# WORK TO DO
Find the lines that contain the word "flip" and copy each one.
--- start DATASET SECTION ---
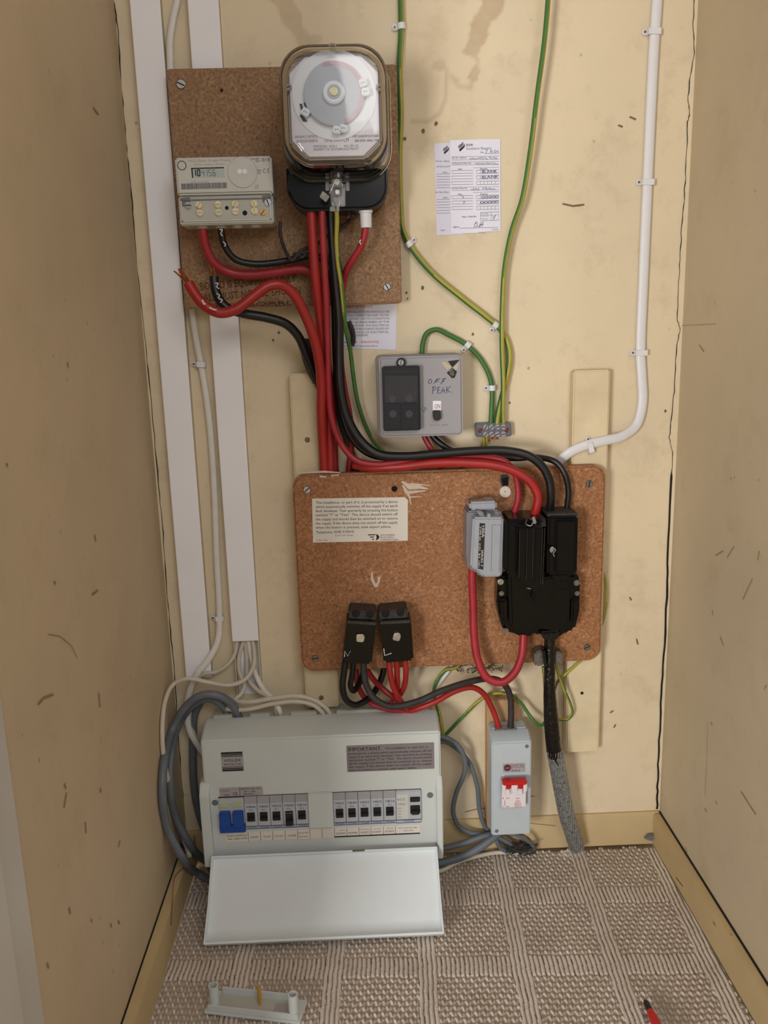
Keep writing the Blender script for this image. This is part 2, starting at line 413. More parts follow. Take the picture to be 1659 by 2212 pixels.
# ------------------------------------------------------------------ room
XL, XR = -.285, .441
ZC = 2.0; YF = -.62
def seg_dist(px_, pz_, a, b):
    ax, az = a; bx, bz = b; dx, dz = bx-ax, bz-az; t = np.clip(((px_-ax)*dx+(pz_-az)*dz)/(dx*dx+dz*dz+1e-12), 0, 1)
    return np.hypot(px_-ax-t*dx, pz_-az-t*dz), t
def stain_field(xs, zs):
    s = np.zeros_like(xs)
    wob = .0028*np.sin(xs*150+zs*95)+.0022*np.sin(zs*190-xs*80)+.0008*np.sin(zs*520+xs*300)
    # drips, given as pixel polylines with half-widths and strength
    for pts, ws, st in (
        ([(590, -40), (618, 20), (640, 70), (662, 100)], [26, 20, 14, 9], .38),
        ([(662, 100), (690, 84)], [8, 5], .3),
        ([(1070, -40), (1060, 10), (1045, 55), (1025, 80)], [30, 22, 17, 14], .55),
        ([(1025, 80), (1018, 105), (1032, 130), (1026, 165)], [14, 13, 9, 5], .5),
        ([(950, 140), (972, 152), (985, 175)], [9, 7, 5], .45)):
        for i in range(len(pts)-1):
            a, b = P(*pts[i]), P(*pts[i+1]); d, t = seg_dist(xs, zs, (a.x, a.z), (b.x, b.z))
            w = (ws[i]+(ws[i+1]-ws[i])*t)*mpp()+wob
            s = np.maximum(s, st*np.clip((w-d)/.003+.5, 0, 1)*(0.8+.2*np.clip(d/np.maximum(w, 1e-4), 0, 1)))
    # tide rings
    for pts, w, st in (([(965, 150), (963, 190), (962, 215), (950, 245), (925, 262), (890, 262)], 4.5, .42),
                       ([(975, 165), (990, 185), (1015, 190), (1026, 160)], 4.5, .38),
                       ([(935, 60), (930, 120), (935, 190)], 26, .16), ([(900, 90), (905, 200)], 26, .12)):
        for i in range(len(pts)-1):
            a, b = P(*pts[i]), P(*pts[i+1]); d, t = seg_dist(xs, zs, (a.x, a.z), (b.x, b.z))
            s = np.maximum(s, st*np.clip(1-d/(w*mpp()*1.5), 0, 1))
    return s
def grid_obj(name, fn, nu, nv, matk, attr=None, origin=(0, 0, 0), flip=False):
    u, v = np.meshgrid(np.linspace(0, 1, nu), np.linspace(0, 1, nv)); pts = fn(u.ravel(), v.ravel())
    idx = np.arange(nu*nv).reshape(nv, nu)
    q = np.stack([idx[:-1, :-1], idx[:-1, 1:], idx[1:, 1:], idx[1:, :-1]], -1).reshape(-1, 4)
    if flip: q = q[:, ::-1]
    me = bpy.data.meshes.new(name); me.from_pydata((pts-np.array(origin)).tolist(), [], q.tolist()); me.shade_smooth()
    me.materials.append(M[matk])
    if attr is not None:
        a = me.attributes.new(attr[0], 'FLOAT', 'POINT'); a.data.foreach_set('value', attr[1](pts).astype(np.float32))
    o = bpy.data.objects.new(name, me); COL.objects.link(o); o.location = origin; return o
def jag(pts, n=6, amp=1.2):
    out = []
    for i in range(len(pts)-1):
        for k in range(n):
            t = k/n; out.append((pts[i][0]+(pts[i+1][0]-pts[i][0])*t+random.uniform(-amp, amp), pts[i][1]+(pts[i+1][1]-pts[i][1])*t))
    out.append(pts[-1]); return out

wb = grid_obj('wall_back', lambda u, v: np.stack([XL+(XR-XL)*u, 0*u, 1.35*v], -1), 243, 450, 'wall',
              ('stain', lambda p: stain_field(p[:, 0], p[:, 2])))
tag(wb, kind='structure')
ORG['wall_back'] = Vector((0, 0, 0))
mb = MB()
mb.add([(XL, .002, 0), (XR, .002, 0), (XR, .002, ZC), (XL, .002, ZC), (XL, .05, 0), (XR, .05, 0), (XR, .05, ZC), (XL, .05, ZC)],
       [(0, 1, 2, 3), (4, 7, 6, 5), (3, 2, 6, 7), (0, 4, 5, 1), (0, 3, 7, 4), (1, 5, 6, 2)], 'wall')
# cracks along both corners, pin holes and scuffs of the back wall
LC = [(247, 5), (256, 70), (262, 180), (268, 250), (273, 320), (283, 400), (290, 500), (298, 590), (310, 700), (320, 800), (333, 940), (345, 1070), (352, 1150), (361, 1290), (370, 1380), (378, 1470), (385, 1580), (392, 1680), (400, 1770)]
mb.pstroke(jag(LC, 5, 1.0), .0012, [random.uniform(.8, 2.4) for _ in range((len(LC)-1)*5+1)], 'dark')
RC = [(1500, 0), (1496, 60), (1501, 115), (1490, 165), (1486, 220), (1490, 246), (1485, 262), (1482, 360), (1478, 420), (1473, 490), (1468, 560), (1466, 620), (1463, 690), (1469, 710), (1462, 745), (1458, 830), (1450, 905), (1446, 945), (1453, 980), (1450, 1030), (1442, 1200), (1440, 1290), (1434, 1420), (1428, 1520), (1423, 1620), (1420, 1700), (1419, 1748)]
n = (len(RC)-1)*5+1
mb.pstroke(jag(RC, 5, 1.2), .0012, [random.uniform(.8, 2.0)+(3.0 if i > n*.72 else 0) for i in range(n)], 'dark')
for px, py, r in ((942, 267, 4), (914, 284, 4), (874, 300, 4), (913, 622, 4), (878, 632, 3), (1021, 722, 3), (603, 718, 3), (590, 735, 3), (880, 645, 2), (1437, 888, 3), (1270, 943, 5), (1092, 827, 2)):
    c = P(px, py); rr = r*mpp(); mb.rpoly([(c.x+rr*random.uniform(.6, 1.1)*math.cos(a*.9), c.z+rr*random.uniform(.7, 1.3)*math.sin(a*.9)) for a in range(7)], .0012, 'darkspot')
for a in ([(1215, 440), (1238, 445), (1262, 442)], [(1325, 1535), (1318, 1540)], [(1330, 1565), (1326, 1572)], [(1335, 270), (1345, 274)], [(1360, 252), (1374, 258)], [(1375, 1380), (1378, 1392)], [(1360, 1290), (1364, 1297)], [(1100, 868), (1102, 872)]):
    mb.pstroke(a, .0012, [3]+[3.5]*(len(a)-1), 'darkspot')
# red pencil marks near the skirting
mb.pstroke([(1005, 1754), (1030, 1748), (1048, 1746)], .0013, 1.5, 'pencil'); mb.pstroke([(1140, 1720), (1155, 1720)], .0013, 1.5, 'pencil')
mb.build('crack_marks', wb, smooth=0)

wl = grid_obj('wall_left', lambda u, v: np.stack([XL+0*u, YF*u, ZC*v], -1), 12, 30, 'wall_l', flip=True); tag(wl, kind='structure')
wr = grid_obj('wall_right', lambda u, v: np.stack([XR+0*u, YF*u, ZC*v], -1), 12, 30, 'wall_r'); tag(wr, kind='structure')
mb = MB()
def xmark(px, x, w, k):     # marks on a side wall
    q = [X(a, b, x) for a, b in px]; vs = []; fs = []
    for i, p in enumerate(q):
        a, b = q[max(i-1, 0)], q[min(i+1, len(q)-1)]; d = Vector((b.y-a.y, b.z-a.z)); d = Vector((-d.y, d.x)).normalized()*(w[i] if isinstance(w, list) else w)*mpp()*.4
        vs += [(p.x, p.y+d.x, p.z+d.y), (p.x, p.y-d.x, p.z-d.y)]
        if i: fs.append((2*i-2, 2*i, 2*i+1, 2*i-1))
    mb.add(vs, fs, k)
xl = XL+.001
for a in ([(147, 782), (148, 794)], [(202, 232), (214, 248)], [(200, 1285), (212, 1275)], [(83, 1522), (95, 1508), (116, 1500)], [(140, 1692), (143, 1704)], [(217, 1702), (219, 1712)], [(257, 1830), (260, 1815)],
          [(214, 1496), (217, 1528)], [(198, 1985), (199, 1992)], [(240, 1995), (242, 2003)], [(256, 1988), (259, 1996)], [(105, 1370), (130, 1374), (155, 1395), (168, 1422)], [(139, 1745), (145, 1712)], [(185, 1775), (187, 1800)], [(205, 1155), (208, 1170)], [(118, 1255), (121, 1262)], [(15, 1000), (17, 1008)], [(103, 2080), (106, 2092)], [(150, 1960), (153, 1975)]):
    xmark(a, xl, 4 if len(a) < 4 else 1.5, 'scuff')
ORG['wall_left'] = Vector((0, 0, 0)); mb.build('scuff_marks', wl, smooth=0)
mb = MB(); xr = XR-.001
for a in ([(1538, 1318), (1539, 1328)], [(1545, 1200), (1562, 1190)], [(1570, 1205), (1585, 1180)], [(1604, 1295), (1625, 1250)], [(1555, 1375), (1562, 1395)], [(1600, 1710), (1632, 1760)], [(1510, 745), (1520, 760)], [(1465, 704), (1500, 702), (1545, 700)], [(1522, 1745), (1526, 1755)], [(1545, 1730), (1548, 1738)],
          [(1528, 1560), (1526, 1650), (1522, 1720)], [(1655, 1480), (1650, 1490)], [(1480, 1830), (1485, 1850)], [(1585, 1030), (1586, 1033)], [(1640, 1190), (1636, 1210)], [(1535, 1560), (1538, 1568)]):
    xmark(a, xr, 2.4 if len(a) < 3 else 1.0, 'scuff')
ORG['wall_right'] = Vector((0, 0, 0)); mb.build('scuff_marks', wr, smooth=0)
mb = MB().box(XL-.05, XR+.05, -.05, .62, ZC, ZC+.05, 'wall'); tag(mb.build('ceiling'), kind='structure')
mb = MB().box(-1.2, 1.4, -.05, 2.4, -.06, -.012, 'base'); tag(mb.build('floor'), kind='structure')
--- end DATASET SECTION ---
# TASK ANSWER
def grid_obj(name, fn, nu, nv, matk, attr=None, origin=(0, 0, 0), flip=False):
    if flip: q = q[:, ::-1]
wl = grid_obj('wall_left', lambda u, v: np.stack([XL+0*u, YF*u, ZC*v], -1), 12, 30, 'wall_l', flip=True); tag(wl, kind='structure')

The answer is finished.